Problem:
All lines in the data bearing the string "that" should be identified and copied.

★ ★ ★ ★

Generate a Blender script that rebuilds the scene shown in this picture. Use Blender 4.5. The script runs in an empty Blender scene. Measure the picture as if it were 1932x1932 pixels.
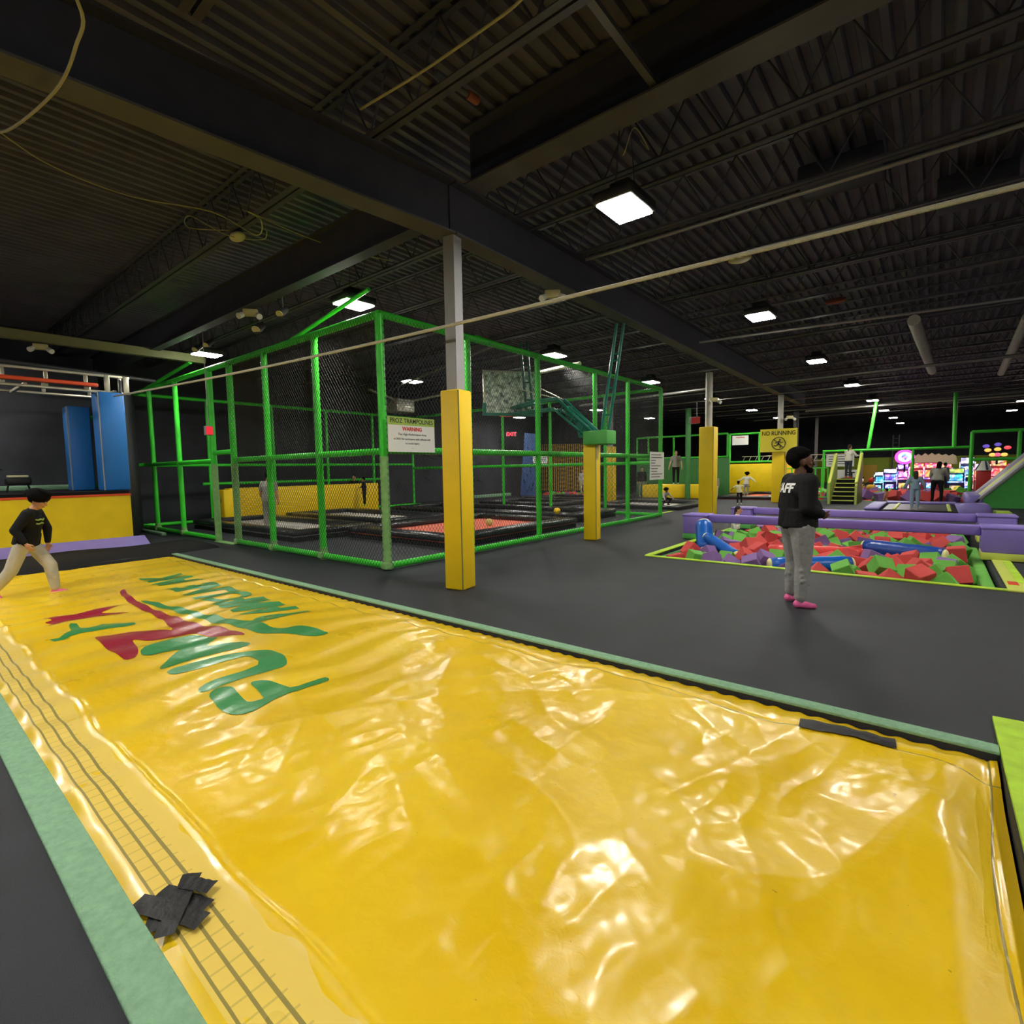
import bpy, bmesh, math, random
from mathutils import Vector, Matrix, noise, Euler
from mathutils.bvhtree import BVHTree
random.seed(7)
C = bpy.context.scene.collection
PI = math.pi
scene = bpy.context.scene
# ---------------------------------------------------------------- camera, world, exposure
cam_data = bpy.data.cameras.new('camera'); cam = bpy.data.objects.new('camera', cam_data); C.objects.link(cam)
cam_data.sensor_width = 36.0; cam_data.lens = 984.0/1932.0*36.0; cam_data.clip_start = 0.02; cam_data.clip_end = 200
def _n(v): return v.normalized()
_cy = _n(Vector(((1767-966)/984, (873-966)/984, 1.0)))          # +Y aisle direction, camera frame (x right, y down, z forward)
_cx = -_n(Vector(((-250-966)/984, (907-966)/984, 1.0)))
_cx = _n(_cx - _cy*_cx.dot(_cy)); _cz = _cx.cross(_cy)
if _cz.y > 0: _cz = -_cz
right = Vector((_cx.x, _cy.x, _cz.x)); down = Vector((_cx.y, _cy.y, _cz.y)); fwd = Vector((_cx.z, _cy.z, _cz.z))
m = Matrix.Identity(4)
for i in range(3):
    m[i][0] = right[i]; m[i][1] = -down[i]; m[i][2] = -fwd[i]
m[2][3] = 1.6
cam.matrix_world = m
scene.camera = cam
world = bpy.data.worlds.new('world'); scene.world = world; world.use_nodes = True
world.node_tree.nodes['Background'].inputs[0].default_value = (0.5, 0.5, 0.55, 1)
world.node_tree.nodes['Background'].inputs[1].default_value = 0.02
vs = scene.view_settings; vs.view_transform = 'Standard'; vs.look = 'None'; vs.exposure = 0.0; vs.gamma = 1.0; vs.use_curve_mapping = False
LAMP = 165.0

# ---------------------------------------------------------------- helpers
def s2l(c):
    return tuple(((x/255)/12.92 if x/255 <= .04045 else (((x/255)+.055)/1.055)**2.4) for x in c) + (1.0,)
def mat(name, rgb, rough=.6, metal=0.0, var=0.0, vscale=4.0, bump=0.0, bscale=60.0, coat=0.0, emit=None, es=0.0, spec=.5, rgb2=None, alpha=1.0, detail=4, trans=0.0):
    mt = bpy.data.materials.new(name); mt.use_nodes = True
    nt = mt.node_tree; b = nt.nodes['Principled BSDF']
    b.inputs['Base Color'].default_value = s2l(rgb); b.inputs['Roughness'].default_value = rough
    b.inputs['Metallic'].default_value = metal; b.inputs['Coat Weight'].default_value = coat; b.inputs['Coat Roughness'].default_value = .15
    b.inputs['Specular IOR Level'].default_value = spec; b.inputs['Alpha'].default_value = alpha
    b.inputs['Transmission Weight'].default_value = trans
    tc = nt.nodes.new('ShaderNodeTexCoord')
    if var > 0 or rgb2:
        n = nt.nodes.new('ShaderNodeTexNoise'); n.inputs['Scale'].default_value = vscale; n.inputs['Detail'].default_value = detail
        r = nt.nodes.new('ShaderNodeValToRGB'); r.color_ramp.elements[0].position = .3; r.color_ramp.elements[1].position = .7
        a = s2l(rgb); c2 = s2l(rgb2) if rgb2 else tuple(min(1, x*(1+var)) for x in a[:3])+(1,)
        r.color_ramp.elements[0].color = a if rgb2 else tuple(x*(1-var) for x in a[:3])+(1,); r.color_ramp.elements[1].color = c2
        nt.links.new(tc.outputs['Object'], n.inputs['Vector']); nt.links.new(n.outputs['Fac'], r.inputs['Fac']); nt.links.new(r.outputs['Color'], b.inputs['Base Color'])
    if bump > 0:
        n = nt.nodes.new('ShaderNodeTexNoise'); n.inputs['Scale'].default_value = bscale; n.inputs['Detail'].default_value = 5
        bp = nt.nodes.new('ShaderNodeBump'); bp.inputs['Strength'].default_value = bump; bp.inputs['Distance'].default_value = .02
        nt.links.new(tc.outputs['Object'], n.inputs['Vector']); nt.links.new(n.outputs['Fac'], bp.inputs['Height']); nt.links.new(bp.outputs['Normal'], b.inputs['Normal'])
    if emit:
        b.inputs['Emission Color'].default_value = s2l(emit); b.inputs['Emission Strength'].default_value = es
    return mt
class MB:
    """collects shapes, builds ONE mesh object"""
    def __init__(s): s.v = []; s.f = []; s.sm = []
    def add(s, vs_, fs, smooth=False):
        o = len(s.v); s.v += [tuple(v) for v in vs_]; s.f += [tuple(i+o for i in f) for f in fs]; s.sm += [smooth]*len(fs); return s
    def box(s, c, d, rz=0.0, rot=None):
        R = rot if rot else Matrix.Rotation(rz, 3, 'Z'); c = Vector(c); vs_ = []
        for z in (-.5, .5):
            for x, y in ((-.5, -.5), (.5, -.5), (.5, .5), (-.5, .5)): vs_.append(c + R @ Vector((x*d[0], y*d[1], z*d[2])))
        return s.add(vs_, [(3, 2, 1, 0), (4, 5, 6, 7), (0, 1, 5, 4), (1, 2, 6, 5), (2, 3, 7, 6), (3, 0, 4, 7)])
    def bb(s, x0, x1, y0, y1, z0, z1): return s.box(((x0+x1)/2, (y0+y1)/2, (z0+z1)/2), (abs(x1-x0), abs(y1-y0), abs(z1-z0)))
    def rbox(s, c, d, r=.02, rz=0.0, rot=None, seg=2):
        bm = bmesh.new(); bmesh.ops.create_cube(bm, size=1)
        for v in bm.verts: v.co = Vector((v.co.x*d[0], v.co.y*d[1], v.co.z*d[2]))
        bmesh.ops.bevel(bm, geom=bm.edges[:], offset=min(r, min(d)*.45), segments=seg, affect='EDGES', profile=.5)
        R = rot if rot else Matrix.Rotation(rz, 3, 'Z'); c = Vector(c)
        bm.verts.index_update()
        s.add([c + R @ v.co for v in bm.verts], [[v.index for v in f.verts] for f in bm.faces], True); bm.free(); return s
    def tube(s, p0, p1, r0, r1=None, n=10, cap=True, smooth=True):
        r1 = r0 if r1 is None else r1; p0 = Vector(p0); p1 = Vector(p1); d = p1-p0
        if d.length < 1e-6: return s
        q = d.to_track_quat('Z', 'Y').to_matrix(); vs_ = []
        for p, r in ((p0, r0), (p1, r1)):
            for i in range(n): a = 2*PI*i/n; vs_.append(p + q @ Vector((math.cos(a)*r, math.sin(a)*r, 0)))
        s.add(vs_, [(i, (i+1) % n, n+(i+1) % n, n+i) for i in range(n)], smooth)
        if cap: s.add(vs_, [tuple(range(n-1, -1, -1)), tuple(range(n, 2*n))])
        return s
    def path(s, pts, r, n=8, closed=False):
        pts = [Vector(p) for p in pts]; rings = []; vs_ = []; fs = []
        rs = r if isinstance(r, (list, tuple)) else [r]*len(pts); up = Vector((0, 0, 1)); prev = None
        for i, p in enumerate(pts):
            t = (pts[min(i+1, len(pts)-1)] - pts[max(i-1, 0)]); t = t.normalized() if t.length > 1e-9 else Vector((0, 0, 1))
            if prev is None: a = t.cross(up if abs(t.z) < .9 else Vector((1, 0, 0))).normalized()
            else: a = (prev - t*prev.dot(t)).normalized()
            prev = a; b = t.cross(a)
            for k in range(n): an = 2*PI*k/n; vs_.append(p + (a*math.cos(an)+b*math.sin(an))*rs[i])
        for i in range(len(pts)-1):
            for k in range(n): fs.append((i*n+k, i*n+(k+1) % n, (i+1)*n+(k+1) % n, (i+1)*n+k))
        fs.append(tuple(range(n-1, -1, -1))); fs.append(tuple(range((len(pts)-1)*n, len(pts)*n)))
        return s.add(vs_, fs, True)
    def ell(s, c, r, rot=None, nu=14, nv=9):
        c = Vector(c); R = rot if rot else Matrix.Identity(3); r = r if isinstance(r, (tuple, list)) else (r, r, r)
        vs_ = [c + R @ Vector((0, 0, -r[2]))]; fs = []
        for j in range(1, nv):
            ph = -PI/2 + PI*j/nv
            for i in range(nu): a = 2*PI*i/nu; vs_.append(c + R @ Vector((math.cos(a)*math.cos(ph)*r[0], math.sin(a)*math.cos(ph)*r[1], math.sin(ph)*r[2])))
        vs_.append(c + R @ Vector((0, 0, r[2]))); T = len(vs_)-1
        for i in range(nu): fs.append((0, 1+(i+1) % nu, 1+i)); fs.append((T, T-nu+i, T-nu+(i+1) % nu))
        for j in range(nv-2):
            for i in range(nu): a = 1+j*nu; fs.append((a+i, a+(i+1) % nu, a+nu+(i+1) % nu, a+nu+i))
        return s.add(vs_, fs, True)
    def cap(s, p0, r0, p1, r1, n=12):
        """capsule with two radii"""
        s.tube(p0, p1, r0, r1, n); s.ell(p0, r0, None, n, 8); s.ell(p1, r1, None, n, 8); return s
    def prism(s, pts, axis, t0, t1):
        """polygon pts extruded along axis 'x','y' or 'z' from t0 to t1"""
        def mk(p, t): return (t, p[0], p[1]) if axis == 'x' else (p[0], t, p[1]) if axis == 'y' else (p[0], p[1], t)
        n = len(pts); vs_ = [mk(p, t0) for p in pts] + [mk(p, t1) for p in pts]
        return s.add(vs_, [tuple(range(n-1, -1, -1)), tuple(range(n, 2*n))] + [(i, (i+1) % n, n+(i+1) % n, n+i) for i in range(n)])
    def build(s, name, m_, parent=None, loc=None):
        me = bpy.data.meshes.new(name); me.from_pydata(s.v, [], s.f); me.polygons.foreach_set('use_smooth', s.sm); me.update()
        if m_: me.materials.append(m_)
        o = bpy.data.objects.new(name, me); C.objects.link(o)
        if parent: o.parent = parent
        if loc: o.location = loc
        bm = bmesh.new(); bm.from_mesh(me); bmesh.ops.recalc_face_normals(bm, faces=bm.faces[:]); bm.to_mesh(me); bm.free()
        return o
def tag(o, label=None, cat=None, group=None, kind=None):
    if label: o['label'] = label
    if cat: o['category'] = cat
    if group: o['group'] = group
    if kind: o['kind'] = kind
    return o
def empty(name, loc=(0, 0, 0), rz=0.0):
    o = bpy.data.objects.new(name, None); C.objects.link(o); o.location = loc; o.rotation_euler = (0, 0, rz); o.empty_display_size = .1; return o
def struct(o): o['kind'] = 'structure'; return o
def copy_tree(o, parent=None):
    c = o.copy(); C.objects.link(c); c.parent = parent
    for ch in [x for x in kids.get(o.name, [])]: copy_tree(ch, c)
    return c
kids = {}
def reg(root):
    """remember children so that copying does not rescan the scene"""
    for o in list(C.objects):
        if o.parent and (o.parent == root or o.parent.parent == root):
            kids.setdefault(o.parent.name, [])
            if o not in kids[o.parent.name]: kids[o.parent.name].append(o)
def text_mesh(body, size, bold=0.0, ext=0.002, align='CENTER', xs=1.0, spacing=1.0):
    cu = bpy.data.curves.new('t', 'FONT'); cu.body = body; cu.size = size; cu.align_x = align; cu.offset = bold; cu.extrude = ext; cu.space_character = spacing
    o = bpy.data.objects.new('t', cu); C.objects.link(o); bpy.context.view_layer.update()
    me = bpy.data.meshes.new_from_object(o.evaluated_get(bpy.context.evaluated_depsgraph_get()))
    C.objects.unlink(o); bpy.data.objects.remove(o); bpy.data.curves.remove(cu)
    for v in me.vertices: v.co.x *= xs
    return me
def text(name, body, size, mtx, m_, parent=None, **k):
    me = text_mesh(body, size, **k); me.name = name
    me.transform(mtx); me.materials.append(m_)
    o = bpy.data.objects.new(name, me); C.objects.link(o)
    if parent: o.parent = parent
    return o
def frame(origin, xd, yd):
    """matrix that puts local x along xd, local y along yd"""
    x = Vector(xd).normalized(); y = Vector(yd).normalized(); z = x.cross(y).normalized(); y = z.cross(x)
    M = Matrix.Identity(4)
    for i in range(3): M[i][0] = x[i]; M[i][1] = y[i]; M[i][2] = z[i]; M[i][3] = origin[i]
    return M

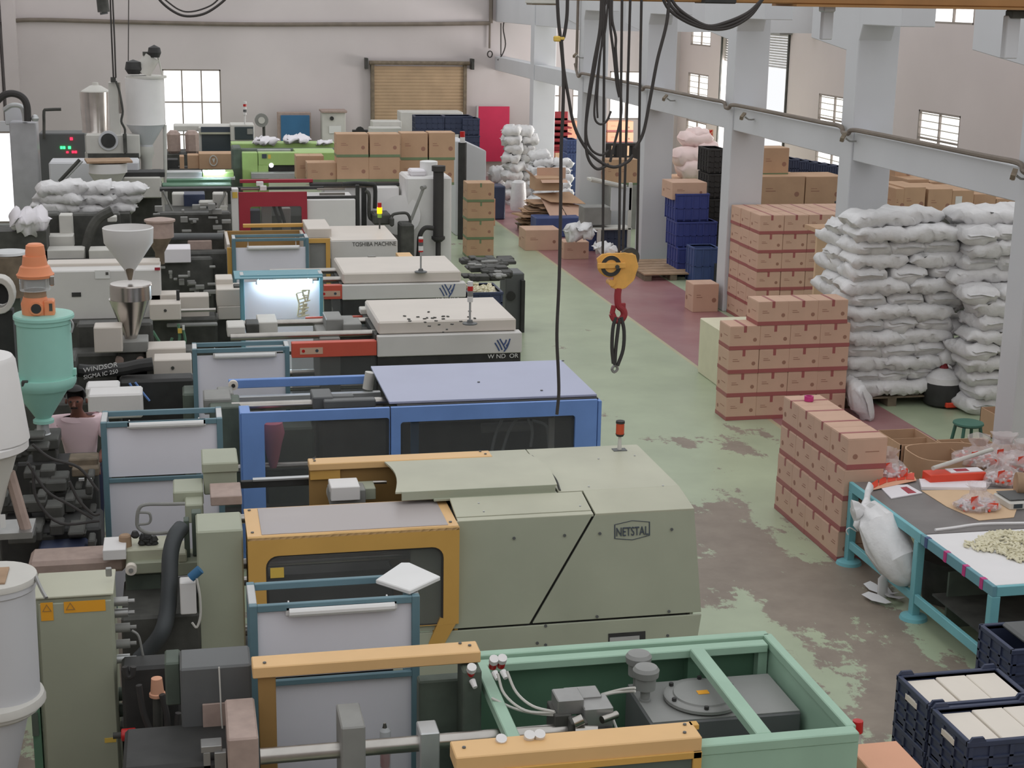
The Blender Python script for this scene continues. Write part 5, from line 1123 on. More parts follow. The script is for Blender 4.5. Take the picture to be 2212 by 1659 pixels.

★ ★ ★ ★

Reply to the exercise:
Generate a Blender script that rebuilds the scene shown in this picture. Use Blender 4.5. The script runs in an empty Blender scene. Measure the picture as if it were 1932x1932 pixels.
    """remember children so that copying does not rescan the scene"""
    """matrix that puts local x along xd, local y along yd"""